La Encarnación del Verbo motivó una de las mayores exultaciones angélicas, el canto del Gloria in excelsis Deo. La alegría de María fue serena, tranquila y silenciosa: conservaba en sí todos los acontecimientos, meditándolos en su corazón (cf. Lc 2, 19).
Mientras Jesús afrontaba a los fariseos, desenmascaraba al sanedrín o expulsaba a los mercaderes del Templo, su piadosa Madre permanecía plácidamente en la retaguardia, intercediendo ante el Padre. Y durante la Pasión, ante su Hijo elevado de la tierra como «signo de contradicción» (Lc 2, 34), María fue traspasada en el alma por una espada, pero persistió en paz.
La muerte del Salvador tampoco ofuscó el alma de la Virgen, concebida sin la mancha original, porque «el aguijón de la muerte es el pecado» (1 Cor 15, 56). En los días en que el cuerpo de Jesús reposaba en el sepulcro, la Iglesia permanecía como dormida en Nuestra Señora. Los Apóstoles huyeron, el velo del Templo se rasgó y las tinieblas cubrieron el orbe. María, sin embargo, se mantuvo fiel y en una quietud similar a la que había expresado antes de su «sí» a la voz del arcángel.

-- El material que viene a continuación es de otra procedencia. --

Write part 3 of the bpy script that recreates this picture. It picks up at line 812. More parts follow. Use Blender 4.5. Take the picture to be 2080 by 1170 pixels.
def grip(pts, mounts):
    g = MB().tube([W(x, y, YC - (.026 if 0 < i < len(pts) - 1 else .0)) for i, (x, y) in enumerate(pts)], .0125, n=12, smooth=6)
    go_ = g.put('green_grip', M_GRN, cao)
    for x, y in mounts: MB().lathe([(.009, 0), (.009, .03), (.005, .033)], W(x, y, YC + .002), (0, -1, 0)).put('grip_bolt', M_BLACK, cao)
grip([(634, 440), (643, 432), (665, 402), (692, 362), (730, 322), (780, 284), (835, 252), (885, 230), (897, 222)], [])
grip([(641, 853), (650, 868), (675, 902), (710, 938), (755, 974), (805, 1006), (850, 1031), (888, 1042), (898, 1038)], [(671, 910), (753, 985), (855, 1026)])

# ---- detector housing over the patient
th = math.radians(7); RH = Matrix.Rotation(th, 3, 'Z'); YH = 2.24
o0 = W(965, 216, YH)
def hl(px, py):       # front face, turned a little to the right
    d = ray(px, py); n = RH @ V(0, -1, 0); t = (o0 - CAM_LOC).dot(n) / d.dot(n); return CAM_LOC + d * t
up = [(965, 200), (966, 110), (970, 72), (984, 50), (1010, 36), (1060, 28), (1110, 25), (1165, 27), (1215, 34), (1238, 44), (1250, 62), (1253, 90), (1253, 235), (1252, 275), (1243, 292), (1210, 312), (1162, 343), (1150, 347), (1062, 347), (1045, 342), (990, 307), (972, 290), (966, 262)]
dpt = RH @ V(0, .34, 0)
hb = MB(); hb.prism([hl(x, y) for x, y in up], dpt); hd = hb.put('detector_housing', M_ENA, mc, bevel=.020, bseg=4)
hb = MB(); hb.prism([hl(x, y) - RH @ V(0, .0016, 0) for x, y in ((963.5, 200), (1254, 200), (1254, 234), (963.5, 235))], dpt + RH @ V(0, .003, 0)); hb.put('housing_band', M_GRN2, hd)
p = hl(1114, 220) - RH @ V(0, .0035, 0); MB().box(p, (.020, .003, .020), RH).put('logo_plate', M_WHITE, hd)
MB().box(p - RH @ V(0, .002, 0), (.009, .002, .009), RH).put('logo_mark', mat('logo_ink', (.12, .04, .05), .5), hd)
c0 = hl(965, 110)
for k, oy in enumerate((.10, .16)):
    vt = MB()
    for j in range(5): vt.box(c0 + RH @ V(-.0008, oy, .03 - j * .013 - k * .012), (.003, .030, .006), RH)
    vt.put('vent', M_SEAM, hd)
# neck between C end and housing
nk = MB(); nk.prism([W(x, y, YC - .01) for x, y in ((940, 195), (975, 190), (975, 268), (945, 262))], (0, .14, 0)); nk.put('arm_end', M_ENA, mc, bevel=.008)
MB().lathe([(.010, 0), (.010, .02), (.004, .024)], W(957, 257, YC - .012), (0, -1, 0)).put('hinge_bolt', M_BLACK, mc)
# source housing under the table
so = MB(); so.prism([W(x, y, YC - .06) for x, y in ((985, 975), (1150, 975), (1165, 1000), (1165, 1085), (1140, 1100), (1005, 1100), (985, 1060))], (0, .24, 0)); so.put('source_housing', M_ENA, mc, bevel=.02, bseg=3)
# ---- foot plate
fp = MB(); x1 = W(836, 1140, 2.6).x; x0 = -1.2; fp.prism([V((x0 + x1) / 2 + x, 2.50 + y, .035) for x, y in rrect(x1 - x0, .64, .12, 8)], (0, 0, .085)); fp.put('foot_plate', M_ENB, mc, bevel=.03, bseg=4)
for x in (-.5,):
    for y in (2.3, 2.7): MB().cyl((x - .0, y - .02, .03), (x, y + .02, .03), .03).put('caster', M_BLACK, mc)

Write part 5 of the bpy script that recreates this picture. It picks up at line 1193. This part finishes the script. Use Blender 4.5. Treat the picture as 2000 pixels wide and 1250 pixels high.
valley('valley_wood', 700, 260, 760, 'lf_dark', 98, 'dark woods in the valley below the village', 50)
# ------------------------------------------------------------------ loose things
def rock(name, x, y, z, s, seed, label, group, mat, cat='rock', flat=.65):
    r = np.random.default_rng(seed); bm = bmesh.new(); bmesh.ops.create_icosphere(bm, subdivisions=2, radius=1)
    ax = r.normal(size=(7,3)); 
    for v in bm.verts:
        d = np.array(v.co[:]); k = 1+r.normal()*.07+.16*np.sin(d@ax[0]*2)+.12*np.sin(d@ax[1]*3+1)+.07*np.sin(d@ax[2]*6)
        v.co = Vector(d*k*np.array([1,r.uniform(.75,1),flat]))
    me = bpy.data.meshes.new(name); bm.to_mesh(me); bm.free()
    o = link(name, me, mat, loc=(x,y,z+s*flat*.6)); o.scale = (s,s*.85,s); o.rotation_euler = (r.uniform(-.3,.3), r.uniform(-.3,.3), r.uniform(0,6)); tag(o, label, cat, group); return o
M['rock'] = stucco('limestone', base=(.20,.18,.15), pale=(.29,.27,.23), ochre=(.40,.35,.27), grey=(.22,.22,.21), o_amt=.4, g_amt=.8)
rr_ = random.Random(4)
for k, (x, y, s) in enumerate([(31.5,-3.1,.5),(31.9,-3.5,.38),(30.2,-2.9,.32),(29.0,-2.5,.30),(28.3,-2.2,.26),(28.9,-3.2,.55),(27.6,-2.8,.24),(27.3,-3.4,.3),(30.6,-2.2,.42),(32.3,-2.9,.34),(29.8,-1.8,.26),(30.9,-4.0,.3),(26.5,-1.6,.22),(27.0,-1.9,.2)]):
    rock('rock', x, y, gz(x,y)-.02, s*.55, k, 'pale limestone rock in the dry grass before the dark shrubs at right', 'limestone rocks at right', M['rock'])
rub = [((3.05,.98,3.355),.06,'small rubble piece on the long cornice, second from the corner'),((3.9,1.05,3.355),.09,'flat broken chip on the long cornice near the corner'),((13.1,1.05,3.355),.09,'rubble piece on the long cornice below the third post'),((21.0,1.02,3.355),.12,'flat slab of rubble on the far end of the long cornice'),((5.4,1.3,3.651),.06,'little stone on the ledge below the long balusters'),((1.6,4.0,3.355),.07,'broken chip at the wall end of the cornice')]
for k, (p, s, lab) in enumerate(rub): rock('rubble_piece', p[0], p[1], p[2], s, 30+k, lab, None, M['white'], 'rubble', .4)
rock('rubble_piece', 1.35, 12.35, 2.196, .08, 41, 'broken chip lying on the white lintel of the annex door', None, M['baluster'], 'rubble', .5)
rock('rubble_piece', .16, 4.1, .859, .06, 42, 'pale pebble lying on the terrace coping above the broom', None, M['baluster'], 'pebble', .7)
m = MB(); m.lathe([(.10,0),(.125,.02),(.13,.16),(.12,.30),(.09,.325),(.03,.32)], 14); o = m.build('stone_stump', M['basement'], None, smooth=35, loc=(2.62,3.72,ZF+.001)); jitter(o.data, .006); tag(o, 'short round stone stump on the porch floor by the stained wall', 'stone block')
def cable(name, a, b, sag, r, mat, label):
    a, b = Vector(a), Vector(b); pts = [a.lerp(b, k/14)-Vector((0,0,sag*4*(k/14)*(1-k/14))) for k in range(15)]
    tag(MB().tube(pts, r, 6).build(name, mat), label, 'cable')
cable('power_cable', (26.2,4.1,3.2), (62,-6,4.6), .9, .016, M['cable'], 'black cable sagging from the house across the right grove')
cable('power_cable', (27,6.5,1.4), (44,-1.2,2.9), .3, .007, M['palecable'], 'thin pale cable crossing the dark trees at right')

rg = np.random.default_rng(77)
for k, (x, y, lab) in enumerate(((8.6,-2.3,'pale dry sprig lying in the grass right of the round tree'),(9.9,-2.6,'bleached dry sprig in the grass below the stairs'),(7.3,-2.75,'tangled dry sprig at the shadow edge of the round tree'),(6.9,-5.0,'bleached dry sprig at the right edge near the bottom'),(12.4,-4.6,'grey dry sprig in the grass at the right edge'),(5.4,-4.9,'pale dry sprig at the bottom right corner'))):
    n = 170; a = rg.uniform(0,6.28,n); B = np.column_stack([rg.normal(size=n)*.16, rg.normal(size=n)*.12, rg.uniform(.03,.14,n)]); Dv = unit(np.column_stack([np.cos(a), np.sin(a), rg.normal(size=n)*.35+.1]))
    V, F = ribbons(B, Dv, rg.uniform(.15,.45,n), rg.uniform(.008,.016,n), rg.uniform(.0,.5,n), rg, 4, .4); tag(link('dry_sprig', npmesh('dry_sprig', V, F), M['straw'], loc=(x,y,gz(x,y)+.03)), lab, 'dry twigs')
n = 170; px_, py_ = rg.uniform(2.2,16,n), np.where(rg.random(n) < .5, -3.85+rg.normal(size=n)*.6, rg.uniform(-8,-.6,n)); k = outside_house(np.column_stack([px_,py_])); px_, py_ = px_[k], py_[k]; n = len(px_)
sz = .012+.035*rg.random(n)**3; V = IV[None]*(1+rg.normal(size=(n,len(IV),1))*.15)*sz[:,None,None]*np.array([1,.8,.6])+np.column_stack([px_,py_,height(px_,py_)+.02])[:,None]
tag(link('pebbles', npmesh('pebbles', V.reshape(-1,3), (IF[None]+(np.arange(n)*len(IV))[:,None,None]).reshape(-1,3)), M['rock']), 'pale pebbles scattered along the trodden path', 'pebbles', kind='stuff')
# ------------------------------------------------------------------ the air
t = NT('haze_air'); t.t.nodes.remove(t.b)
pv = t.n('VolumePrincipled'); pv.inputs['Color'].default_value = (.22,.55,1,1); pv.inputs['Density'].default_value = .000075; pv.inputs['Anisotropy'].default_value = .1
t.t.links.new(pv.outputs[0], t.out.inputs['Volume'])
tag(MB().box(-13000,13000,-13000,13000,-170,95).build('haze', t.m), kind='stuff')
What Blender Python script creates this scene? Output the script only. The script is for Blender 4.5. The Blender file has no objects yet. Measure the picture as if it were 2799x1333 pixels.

La Ascensión coronó la victoria alcanzada en el triunfo sobre la muerte, exordio de la glorificación de la Madre de Dios. En Pentecostés, el Espíritu Consolador se posó sobre Nuestra Señora para emanar luego hacia los Apóstoles. A continuación, Pedro y Juan obraron miles de conversiones (cf. Hch 2, 41) y realizaron milagros aún mayores que los del divino Maestro (cf. Jn 14, 12). María, sin embargo, perseveraba en la retaguardia, a la expectativa del reencuentro con su Hijo en los Cielos.
Preservada de la vetusta mácula, la Virgen Inmaculada quedó también exceptuada de sus consecuencias, en particular de la corrupción del sepulcro. El tránsito hacia la Patria reflejaría, por tanto, su vida terrena. Alcanzó entonces el auge de la contemplación a través de la dormición, cuyo éxtasis la condujo a los brazos de Jesús.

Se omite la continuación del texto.